Le syndicat majoritaire a par exemple avalisé un accord avec l'exécutif dès juillet sur la question de la hausse de la fiscalité sur le gazole non routier (GNR) utilisé pour faire rouler les tracteurs. C'est pourtant ce dispositif qui a mis le feu aux poudres mi-janvier.

"Le RN pas directement comptable"

Même topo sur la suppression des droits de succession. "C'est nous qui portons ce sujet depuis des mois, personne d'autre", assène ainsi Patrick Legras, agriculteur et membre de la Coordination rurale.

"D'une certaine façon, ce syndicat capitalise sur l'échec des gouvernements ces dernières décennies en matière d'agriculture.
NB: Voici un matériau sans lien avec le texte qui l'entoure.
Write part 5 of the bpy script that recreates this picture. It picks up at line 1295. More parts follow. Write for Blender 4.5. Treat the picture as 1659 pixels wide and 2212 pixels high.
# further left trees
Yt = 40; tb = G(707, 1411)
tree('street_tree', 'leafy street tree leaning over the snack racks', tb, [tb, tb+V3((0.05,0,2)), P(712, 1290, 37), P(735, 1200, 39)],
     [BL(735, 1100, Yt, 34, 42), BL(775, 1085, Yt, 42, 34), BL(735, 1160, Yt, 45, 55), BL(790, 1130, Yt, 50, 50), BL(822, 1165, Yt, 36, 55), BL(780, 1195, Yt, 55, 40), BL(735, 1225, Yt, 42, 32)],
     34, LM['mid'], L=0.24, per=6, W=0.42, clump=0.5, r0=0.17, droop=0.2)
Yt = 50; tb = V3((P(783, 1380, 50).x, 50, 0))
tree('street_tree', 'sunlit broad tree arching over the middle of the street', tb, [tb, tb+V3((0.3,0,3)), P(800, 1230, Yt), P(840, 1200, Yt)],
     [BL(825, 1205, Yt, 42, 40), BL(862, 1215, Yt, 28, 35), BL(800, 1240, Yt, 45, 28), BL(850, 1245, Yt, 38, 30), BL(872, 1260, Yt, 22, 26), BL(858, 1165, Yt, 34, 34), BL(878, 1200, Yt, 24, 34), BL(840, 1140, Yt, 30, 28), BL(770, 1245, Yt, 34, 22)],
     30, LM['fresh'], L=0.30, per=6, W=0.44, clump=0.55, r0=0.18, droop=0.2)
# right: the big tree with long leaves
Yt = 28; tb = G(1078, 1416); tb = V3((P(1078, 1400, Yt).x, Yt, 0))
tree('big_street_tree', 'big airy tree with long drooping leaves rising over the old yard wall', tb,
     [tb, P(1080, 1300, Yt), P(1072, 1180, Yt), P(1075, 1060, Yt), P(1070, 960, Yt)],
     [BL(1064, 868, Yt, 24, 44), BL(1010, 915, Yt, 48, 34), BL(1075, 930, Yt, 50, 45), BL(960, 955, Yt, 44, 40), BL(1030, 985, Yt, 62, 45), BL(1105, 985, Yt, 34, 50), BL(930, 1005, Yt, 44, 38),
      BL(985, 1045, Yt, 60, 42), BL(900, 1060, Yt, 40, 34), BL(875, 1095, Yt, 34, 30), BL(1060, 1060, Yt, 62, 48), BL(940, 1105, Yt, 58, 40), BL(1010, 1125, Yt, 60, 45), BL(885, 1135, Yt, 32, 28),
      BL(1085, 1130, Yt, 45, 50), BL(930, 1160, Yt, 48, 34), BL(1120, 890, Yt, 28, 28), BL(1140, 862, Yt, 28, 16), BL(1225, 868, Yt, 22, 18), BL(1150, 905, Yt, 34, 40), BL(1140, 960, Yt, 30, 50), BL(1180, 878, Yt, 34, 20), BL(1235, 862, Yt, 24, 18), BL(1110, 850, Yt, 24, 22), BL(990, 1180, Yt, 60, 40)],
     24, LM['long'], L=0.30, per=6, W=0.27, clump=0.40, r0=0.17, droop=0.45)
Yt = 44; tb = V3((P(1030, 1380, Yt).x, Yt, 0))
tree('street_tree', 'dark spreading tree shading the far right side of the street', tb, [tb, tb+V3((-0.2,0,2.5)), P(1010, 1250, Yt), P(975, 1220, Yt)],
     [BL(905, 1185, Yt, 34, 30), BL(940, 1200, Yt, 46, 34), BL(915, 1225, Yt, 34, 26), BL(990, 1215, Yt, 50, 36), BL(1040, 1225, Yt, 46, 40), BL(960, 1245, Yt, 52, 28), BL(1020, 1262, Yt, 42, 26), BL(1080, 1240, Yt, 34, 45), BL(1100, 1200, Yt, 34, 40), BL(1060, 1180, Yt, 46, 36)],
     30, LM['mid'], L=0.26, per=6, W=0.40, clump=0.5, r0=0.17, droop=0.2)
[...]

Le RN n'est pas comptable donc ça facilite les échanges", décrypte l'historien agricole Édouard Lynch.

Plusieurs élus RN sont d'ailleurs passés par le syndicat comme le député de l'Aude Christophe Barthès ou encore Philippe Loiseau, ex eurodéputé RN et membre de la Coordination rurale à ses débuts. Reconquête est, elle aussi, en embuscade.

Marion Maréchal s'est ainsi affichée tout sourire aux côtés de certains membres de la Coordination rurale à Bruxelles en début de semaine. Un ex de la Coordination rurale et désormais proche d'Éric Zemmour après avoir planché sur le volet agriculture de son programme présidentielle, a résumé en quelques mots le sentiment de ses camarades.

"Faut faire quelque chose de nouveau, monter à Paris, mettre les tracteurs sur les Champs-Élysées, il n'y a que ça. On est mort sinon", a lancé l'agriculteur Sébastien Béraud ce jeudi soir à Arnaud Rousseau, le patron de la FNSEA au micro de BFMTV.

"RN, Reconquête. C'est pas le sujet. On est courtisé de toute part mais ce qu'on veut, c'est des résultats, le reste ne nous intéresse pas", juge Patrick Legras de la Coordination rurale qui renvoie désormais "aux prochains jours" pour voir qui "tient ses promesses politiques".